Coming to terms with the Shoah—to the extent that any of us can—means confronting the ghosts. We tend to think of the Holocaust in terms of the survivors in our midst. That is surely natural, but it also behooves us to remember that the survivors were the anomalies and that, since we’re talking about Poland, more than nine out of ten Polish Jews were murdered during the war. So even thinking clearly about the Shoah means cultivating the ability to see the ghosts. And that Ronen Eidelman ran with that thought and actually made them visible—even just for a few days in a sunny Polish June sixty-five years after the end of the way—is ample proof of how some things can only really be said meaningfully through the medium of artistic expression, how art can speak profoundly in a way that even the most accurate textbook simply cannot.

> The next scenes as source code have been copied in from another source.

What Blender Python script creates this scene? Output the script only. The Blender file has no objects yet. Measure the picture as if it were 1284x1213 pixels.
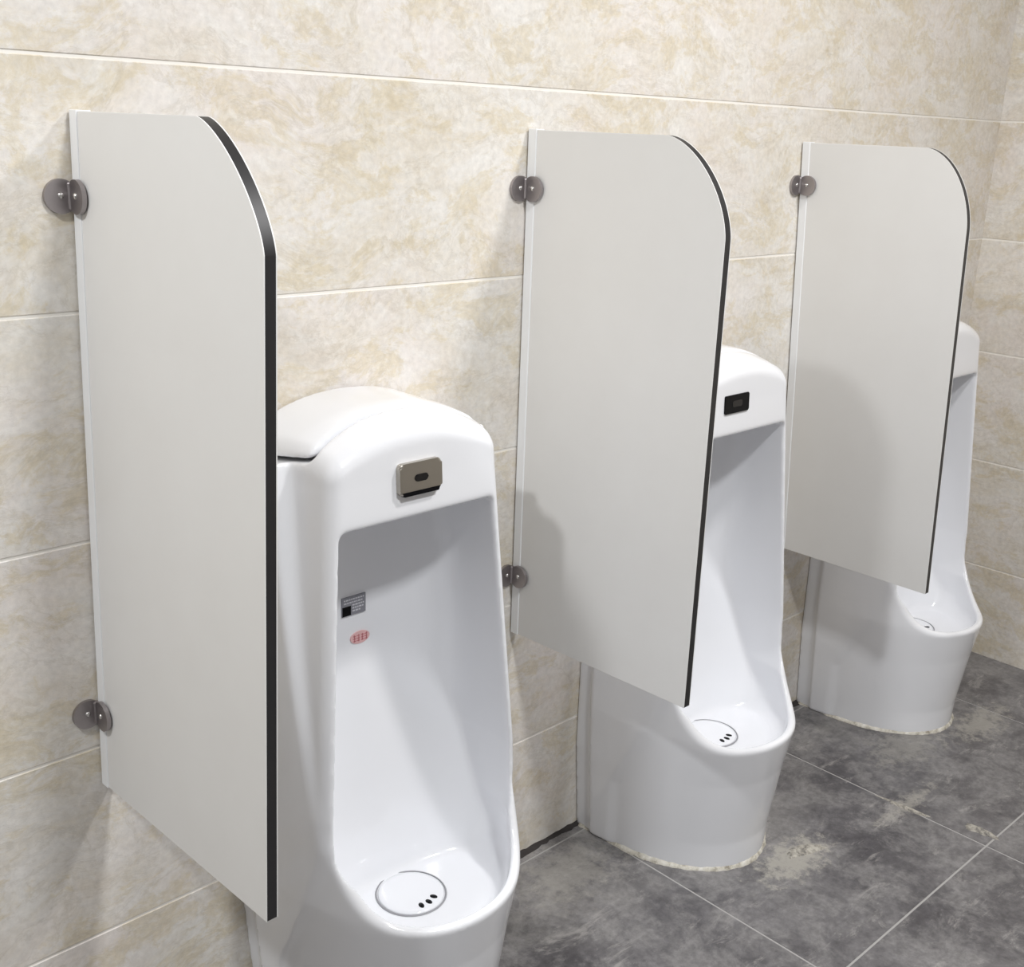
import bpy, bmesh, math, random
import numpy as np
import openvdb as vdb
from mathutils import Vector, Matrix

random.seed(4)
S = bpy.context.scene
COL = S.collection

# ------------------------------------------------------------------ helpers
def link(o, parent=None):
    COL.objects.link(o)
    if parent is not None:
        o.parent = parent
    return o

def mesh_obj(name, me, mats, parent=None, smooth=False):
    o = bpy.data.objects.new(name, me)
    me.name = name
    for m in (mats if isinstance(mats, (list, tuple)) else [mats]):
        me.materials.append(m)
    if smooth:
        for p in me.polygons:
            p.use_smooth = True
    return link(o, parent)

def bm_obj(name, bm, mats, parent=None, smooth=False):
    me = bpy.data.meshes.new(name)
    bmesh.ops.recalc_face_normals(bm, faces=bm.faces[:])
    bm.to_mesh(me)
    bm.free()
    return mesh_obj(name, me, mats, parent, smooth)

def thing(name, label, cat, loc=(0, 0, 0), group=None):
    o = bpy.data.objects.new(name, None)
    o.empty_display_size = .1
    o.location = loc
    link(o)
    o['label'] = label
    o['category'] = cat
    if group:
        o['group'] = group
    return o

def structure(o):
    o['kind'] = 'structure'
    return o

def prism(bm, pts, axis, a, b, bevel=0, seg=2):
    """extrude the closed 2D outline pts along axis (0,1,2) from a to b"""
    def P(p, c):
        if axis == 0: return (c, p[0], p[1])
        if axis == 1: return (p[0], c, p[1])
        return (p[0], p[1], c)
    va = [bm.verts.new(P(p, a)) for p in pts]
    vb = [bm.verts.new(P(p, b)) for p in pts]
    fs = [bm.faces.new(va), bm.faces.new(vb[::-1])]
    n = len(pts)
    for i in range(n):
        fs.append(bm.faces.new((va[i], vb[i], vb[(i+1) % n], va[(i+1) % n])))
    if bevel:
        ed = set(fs[0].edges) | set(fs[1].edges)
        bmesh.ops.bevel(bm, geom=list(ed), offset=bevel, segments=seg, profile=.5, affect='EDGES', clamp_overlap=True)

def box(bm, x0, x1, y0, y1, z0, z1, bevel=0, seg=2):
    vs = [bm.verts.new((x, y, z)) for x in (x0, x1) for y in (y0, y1) for z in (z0, z1)]
    q = [(0, 1, 3, 2), (4, 6, 7, 5), (0, 4, 5, 1), (2, 3, 7, 6), (0, 2, 6, 4), (1, 5, 7, 3)]
    fs = [bm.faces.new([vs[i] for i in f]) for f in q]
    if bevel:
        ed = set(e for f in fs for e in f.edges)
        bmesh.ops.bevel(bm, geom=list(ed), offset=bevel, segments=seg, profile=.5, affect='EDGES', clamp_overlap=True)

def lathe(bm, prof, M, n=24):
    """prof: list of (r, h) revolved about local z, mapped by matrix M"""
    rings = []
    for r, h in prof:
        if r < 1e-6:
            rings.append([bm.verts.new(M @ Vector((0, 0, h)))])
        else:
            rings.append([bm.verts.new(M @ Vector((r*math.cos(2*math.pi*k/n), r*math.sin(2*math.pi*k/n), h))) for k in range(n)])
    for A, B in zip(rings, rings[1:]):
        for k in range(n):
            a, b = A[k % len(A)], A[(k+1) % len(A)]
            c, d = B[(k+1) % len(B)], B[k % len(B)]
            f = []
            for w in (a, b, c, d):
                if w not in f: f.append(w)
            if len(f) > 2: bm.faces.new(f)

# ------------------------------------------------------------------ materials
def mat(name, color=(.8, .8, .8), rough=.5, metal=0, spec=.5, coat=0):
    m = bpy.data.materials.new(name)
    m.use_nodes = True
    b = m.node_tree.nodes['Principled BSDF']
    b.inputs['Base Color'].default_value = (*color, 1)
    b.inputs['Roughness'].default_value = rough
    b.inputs['Metallic'].default_value = metal
    b.inputs['Specular IOR Level'].default_value = spec
    b.inputs['Coat Weight'].default_value = coat
    return m

class NT:
    def __init__(s, m):
        s.t = m.node_tree; s.n = s.t.nodes; s.l = s.t.links; s.b = s.n['Principled BSDF']
    def node(s, typ, **kw):
        n = s.n.new(typ)
        for k, v in kw.items():
            if k == 'ins':
                for a, b in v.items():
                    if hasattr(b, 'is_linked') or isinstance(b, bpy.types.NodeSocket): s.l.new(b, n.inputs[a])
                    else: n.inputs[a].default_value = b
            else: setattr(n, k, v)
        return n
    def noise(s, vec, scale, detail=4, rough=.55, dist=0):
        n = s.node('ShaderNodeTexNoise', ins={'Vector': vec, 'Scale': scale, 'Detail': detail, 'Roughness': rough, 'Distortion': dist})
        return n.outputs['Fac']
    def ramp(s, fac, stops):
        n = s.node('ShaderNodeValToRGB', ins={'Fac': fac})
        r = n.color_ramp
        while len(r.elements) > len(stops): r.elements.remove(r.elements[-1])
        while len(r.elements) < len(stops): r.elements.new(1)
        for e, (p, c) in zip(r.elements, stops):
            e.position = p
            e.color = (c, c, c, 1) if isinstance(c, (int, float)) else (*c, 1)
        return n.outputs['Color']
    def mix(s, fac, a, b, mode='MIX'):
        n = s.node('ShaderNodeMix', data_type='RGBA', blend_type=mode)
        for k, v in ((0, fac), (6, a), (7, b)):
            if isinstance(v, bpy.types.NodeSocket): s.l.new(v, n.inputs[k])
            elif k == 0: n.inputs[k].default_value = v
            else: n.inputs[k].default_value = (*v, 1)
        return n.outputs[2]
    def math(s, op, a, b=0.0, c=0.0):
        n = s.node('ShaderNodeMath', operation=op)
        for k, v in enumerate((a, b, c)):
            if isinstance(v, bpy.types.NodeSocket): s.l.new(v, n.inputs[k])
            else: n.inputs[k].default_value = v
        return n.outputs[0]
    def mapping(s, vec, loc=(0, 0, 0), rot=(0, 0, 0), scale=(1, 1, 1)):
        n = s.node('ShaderNodeMapping', ins={'Vector': vec, 'Location': loc, 'Rotation': rot, 'Scale': scale})
        return n.outputs[0]
    def bump(s, h, strength, dist):
        n = s.node('ShaderNodeBump', ins={'Height': h, 'Strength': strength, 'Distance': dist})
        s.l.new(n.outputs[0], s.b.inputs['Normal'])

J0, TILE = 1.4605, .30

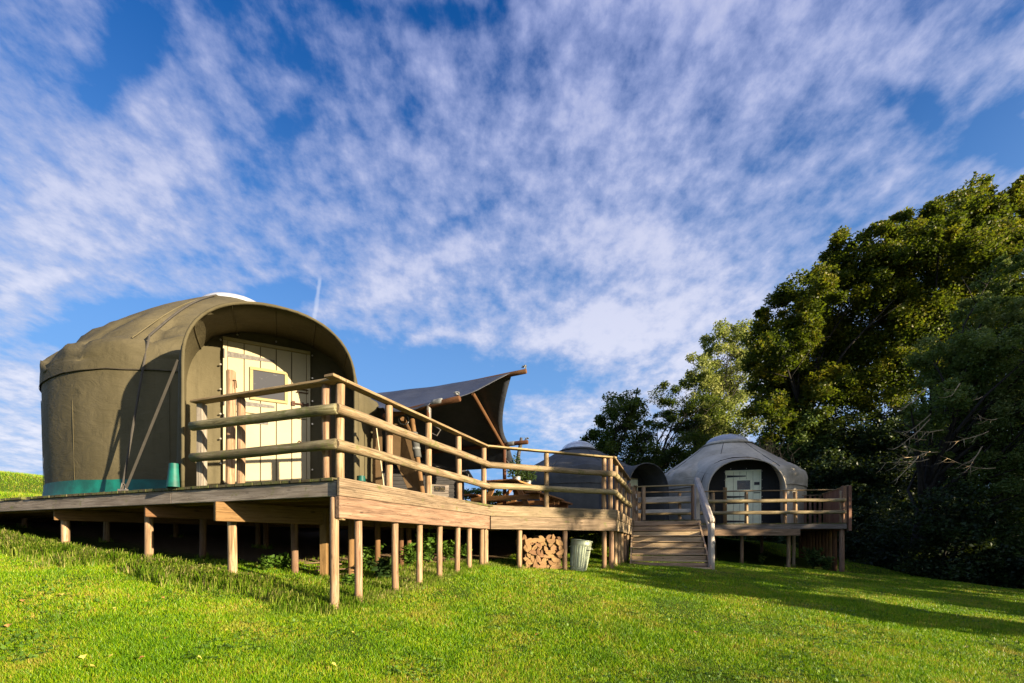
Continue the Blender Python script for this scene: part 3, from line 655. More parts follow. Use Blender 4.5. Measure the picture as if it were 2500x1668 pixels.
def yurt(label, c, zb, Rr, hw, hc, hcr, hd, rc, f, hood_c, W, hs, ht, rec, Lb, dw, dh, doff, m_body, m_in, paint, trim, glass, strap, green=True, grow=(.06, .05), split=.55, seams=8, seed=0, rail_dome=True, studs=True, wall_in=.985, M_dome=None, m_seam=None, bulge=-.03, hemd=.38, nsw=18, flare=0.0, wrk=1.2):
    root = thing('yurt', label, 'yurt', (c[0], c[1], zb))
    T = Matrix.Translation((c[0], c[1], zb))
    N = 200
    def surf(name, prof, mat, wr=0.0, thick=0, swag=0):
        V, Fc = [], []
        for j, (r, z, w_) in enumerate(prof):
            for k in range(N):
                a = 2 * math.pi * k / N; ca, sa = math.cos(a), math.sin(a)
                q = noise.noise(Vector((ca * 3.2, sa * 3.2, z * 1.6 + seed))) + .5 * noise.noise(Vector((ca * 7, sa * 7, z * 5 + seed)))
                fold = noise.noise(Vector((ca * 2.2 + 9, sa * 2.2, z * 7.0 + seed))) + .8 * (1 - abs(noise.noise(Vector((ca * 4 + 3, sa * 4, z * 4.0 + seed))))) ** 6
                sw = (w_ / .05) if w_ > .023 else 0
                s9 = abs(math.sin(a * nsw / 2 + .4)); dz_ = .050 * sw * (s9 ** .6 - 1) * (1 if z > hw - .05 else 0)
                V.append((ca * (r + w_ * q), sa * (r + w_ * q), z + w_ * (.9 * fold) + dz_ * (1.5 if green else 1) + (.028 * math.sin(a * nsw + seed) * swag)))
        for j in range(len(prof) - 1):
            for k in range(N):
                p, q = j * N + k, j * N + (k + 1) % N; Fc.append((p, q, q + N, p + N))
        return mesh(name, V, Fc, mat, root, T, smooth=True)
    # wall, with a slight lean and soft folds
    wl = [(Rr * (wall_in + (1 - wall_in) * (z / hw)) , z, .012 + .012 * math.sin(z * 3) ** 2) for z in np.linspace(0, hw + .05, 16)]
    surf('wall_canvas', wl, m_body)
    if green:
        sk = [(Rr * wall_in + .012 + .035 * (1 - z / .24) ** 2, z, .014) for z in np.linspace(0, .24, 6)]
        surf('skirt', sk, M_green)
    # roof: hem, rounded eave, cone with a little sag
    pr = []
    hem = hw - hemd
    for z in np.linspace(hem, hw, 7): pr.append((Rr + .016, z, .030))
    for k in range(1, 9):
        a = k / 8 * R(62); pr.append((Rr + .016 - .30 * (1 - math.cos(a)), hw + (hc - hw) * math.sin(a) / math.sin(R(62)), .05 * wrk))
    r0, z0 = pr[-1][0], pr[-1][1]
    for k in range(1, 25):
        q = k / 24; r = r0 + (rc - r0) * q; z = z0 + (hcr - z0) * q + bulge * math.sin(q * math.pi)
        pr.append((r, z, .07 * wrk * max(0, 1 - q * 2.2) ** 1.2 + .010))
    surf('roof_canvas', pr, m_body)
    hm = [(Rr + .018 , hem - .005, .022), (Rr + .024, hem + .004, .022), (Rr + .018, hem + .012, .022)]
    surf('hem_rope', hm, M_seam)
    # crown cover of clear vinyl
    V, Fc = [], []; nk, nj = 40, 8
    for j in range(nj + 1):
        a = j / nj * R(90); r = (rc + .04) * math.cos(a); z = hcr - .03 + (hd - hcr + .03) * math.sin(a) ** 1.15
        for k in range(nk):
            b_ = 2 * math.pi * k / nk; s_ = 1 - .04 * abs(math.sin(b_ * 4)) * math.sin(a * 2)
            V.append((r * math.cos(b_), r * math.sin(b_), z * s_ + (1 - s_) * hcr))
    for j in range(nj):
        for k in range(nk):
            p, q = j * nk + k, j * nk + (k + 1) % nk; Fc.append((p, q, q + nk, p + nk))
    mesh('crown_dome', V, Fc, M_dome or M_vinyl, root, T, smooth=True)
    if rail_dome:
        for aa in (20, 65, 110, 155):
            pts = []
            for k in range(13):
                q = -1 + 2 * k / 12; rr_ = rc * .97 * q
                pts.append((rr_ * math.cos(R(aa)), rr_ * math.sin(R(aa)), hcr - .05 + (hd - hcr) * .93 * math.sqrt(max(0, 1 - q * q))))
            o = MB().tube(pts, .016, 6); o.build('crown_hoop', M_iron, root, T, smooth=True)
    cp = [(rc + .30, hcr - .30 * (hcr - z0) / (r0 - rc) + .02), (rc + .32, hcr - .32 * (hcr - z0) / (r0 - rc) + .03), (rc + .0, hcr + .012), (rc - .02, hcr + .002)]
    surf('crown_cap', [(r_, z_, .004) for r_, z_ in cp], m_body)
    # radial seams
    sm = MB()
    for k in range(seams):
        a = 2 * math.pi * (k + .3) / seams; pts = [Vector(((r_ + .004) * math.cos(a), (r_ + .004) * math.sin(a), z_ + .006)) for r_, z_, _ in pr[12:]]
        sm.tube(pts, .011, 5)
    sm.build('roof_seam', m_seam or m_body, root, T, smooth=True)
    for k in range(12):
        a = 2 * math.pi * (k + .45) / 12; MB().tube([(math.cos(a) * (r_ + .004), math.sin(a) * (r_ + .004), z_) for r_, z_, _ in wl[:-3]], .004, 5).build('wall_seam', m_seam or m_body, root, T, smooth=True)
    # porch hood
    f = Vector((f[0], f[1], 0)).normalized(); rt = Vector((-f.y, f.x, 0)); hcn = Vector((hood_c[0], hood_c[1], zb))
    prof = [(-W / 2, z) for z in np.linspace(0, hs, 8)][:-1]
    for k in range(29):
        a = math.pi - math.pi * k / 28; e = 2.0 / 2.3
        cx, sx = math.cos(a), math.sin(a)
        prof.append((W / 2 * math.copysign(abs(cx) ** e, cx), hs + (ht - hs) * abs(sx) ** e))
    prof += [(W / 2, z) for z in np.linspace(hs, 0, 8)][1:]
    def hp(x, z, s_): 
        fl_ = flare * (1 - math.exp(-max(s_, 0) / .18)) * (1 if z < hs else max(0, 1 - (z - hs) / (ht - hs)) ** .5)
        return hcn + rt * (x * (1 + grow[0] * s_ + fl_)) - f * s_ + Vector((0, 0, z * (1 + grow[1] * s_) if z > 0 else z))
    V, Fc = [], []; ns = 12; n = len(prof)
    for j in range(ns + 1):
        s_ = Lb * j / ns
        for i, (x, z) in enumerate(prof):
            # cloth hangs between three hoops, with a few creases
            sag = -.045 * abs(math.sin(3 * math.pi * i / (n - 1))) ** .7 * min(1, s_ * 3) + .014 * noise.noise(Vector((i * .35, s_ * 3, seed)))
            v = hp(x, z, s_); cdir = Vector((0, 0, hs * .8)); rad = (rt * x + Vector((0, 0, z - hs * .8))); rad = rad.normalized() if rad.length > 1e-4 else rad
            V.append(v + rad * sag if z > .05 else v)
    for j in range(ns):
        for i in range(n - 1): p = j * n + i; Fc.append((p, p + 1, p + n + 1, p + n))
    o = mesh('hood_canvas', [v - Vector((c[0], c[1], zb)) for v in V], Fc, m_body, root, T, smooth=True)
    sl_ = o.modifiers.new('thickness', 'SOLIDIFY'); sl_.thickness = .012; sl_.offset = 0
    hs_ = MB()
    for i in (12, 17, 21, 25, 30):
        hs_.tube([Vector(V[j * n + i]) - Vector((c[0], c[1], zb)) - Vector((0, 0, .010)) for j in range(ns + 1)], .012, 5)
    hs_.build('hood_seam', m_seam or m_body, root, T, smooth=True)
    # rolled front edge
    mb = MB()
    pts = [hp(x * 1.0, z, -.0) + (rt * -x).normalized() * .006 - f * -.004 + Vector((0, 0, -.006 if z > hs else 0)) for x, z in prof]
    pts = [p - Vector((c[0], c[1], zb)) for p in pts]
    mb.tube(pts, [.021 + .007 * noise.noise(Vector((i * .7, seed, 0))) for i in range(len(pts))], 8); mb.build('hood_edge', m_body, root, T, smooth=True)
    # flat panel of canvas round the door
    V = [hp(x * .985, z * .99, rec) for x, z in prof]; V2 = [hp(x * .985, z * .99, rec + .02) for x, z in prof]
    # grid so that the cloth can ripple
    nxp, nzp = 26, 26; G, GF = [], []
    for iz in range(nzp + 1):
        z = ht * .995 * iz / nzp
        half = W / 2 * .99 if z <= hs else W / 2 * .99 * (max(0, 1 - ((z - hs) / (ht - hs)) ** 2.3)) ** (1 / 2.3)
        for ix in range(nxp + 1):
            x = -half + 2 * half * ix / nxp
            G.append(hp(x, z, rec + .012 * noise.noise(Vector((x * 3, z * 2.2, seed + 3)))) - Vector((c[0], c[1], zb)))
    for iz in range(nzp):
        for ix in range(nxp): p = iz * (nxp + 1) + ix; GF.append((p, p + 1, p + nxp + 2, p + nxp + 1))
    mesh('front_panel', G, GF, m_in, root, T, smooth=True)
    dc = hcn - f * (rec - .03) + rt * doff
    Md = door(root, Vector((dc.x, dc.y, zb + .005)), f, dw, dh, paint, trim, glass, strap, split)
    if studs:
        sb = MB()
        for sx in (-1, 1):
            for z in np.linspace(.12, dh * 1.0, 7): sb.tube([(sx * (dw / 2 + .085), -.012, z), (sx * (dw / 2 + .085), -.036, z)], .013, 8)
        for x in (-.38, .1): sb.tube([(x * dw, -.012, dh + .12), (x * dw, -.036, dh + .12)], .013, 8)
        sb.build('canvas_stud', M_stud, root, Md)
    return root, prof, hp, pr
fl = Vector((.456, -.89, 0)).normalized()
YC = (-5.8, 9.6)
mid = (-3.254, 6.259)
yl, prof, hp, prl = yurt('olive green yurt on the near platform with a cream boarded door under its hood', YC, DZ, 2.88, 2.05, 2.42, 4.16, 4.42, .66, fl, mid, 2.10, 1.62, 2.55, 1.12, 2.9, 1.10, 2.36, -.105,
  M_olive, M_olive, M_cream, M_creamtrim, M_glass, M_iron, seed=1, rail_dome=False, grow=(.03, .03), M_dome=M_vinylw, seams=7, bulge=.13, hemd=.19, flare=.13, wrk=1.6)
Tl = Matrix.Translation((YC[0], YC[1], DZ))
def to_l(v): return Vector(v) - Vector((YC[0], YC[1], DZ))
# green boots at the feet of the hood
for sx in (-1, 1):
    V, Fc = [], []; nj, nk = 5, 14
    for j in range(nj + 1):
        z = .30 * (1 - j / nj); ex = .066 + .03 * (j / nj) ** 1.2
        for k in range(nk):
            a = 2 * math.pi * k / nk; V.append(to_l(hp(sx * 1.07, 0, .12) + Vector((0, 0, z))) + Vector((fl.y, -fl.x, 0)) * (math.cos(a) * ex) + fl * (math.sin(a) * (ex + .06)))
    for j in range(nj):
        for k in range(nk): p, q = j * nk + k, j * nk + (k + 1) % nk; Fc.append((p, q, q + nk, p + nk))
    mesh('hood_boot', V, Fc, M_green, yl, Tl, smooth=True)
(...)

Even though, as Shelter Rockers all know, I am not generally afraid of ghosts, I’ve never gone to Poland, land of my father’s people. (I have had many opportunities over the year, including at least one chance to go for free as a kind of chaperone for a school trip.) On my own terms, I’m able easily to welcome the ghosts into the sanctuary for Yizkor. But there is something about confronting them in such unimaginable numbers that keeps me away from the great-grandparents’ shtetl and from the places in which the Jews who didn’t flee in time ended up. Seeing Ronen Eidelman’s exhibition, even on line, made all of these feelings real to me in a way that I generally prefer not to acknowledge. But that too is the point of art, I think: to force just the kind of internal growth that comes from being pried away from one’s comfort zone and forced to look at ghosts from whom one prefers—I should say, from whom one vastly prefers—generally to hide.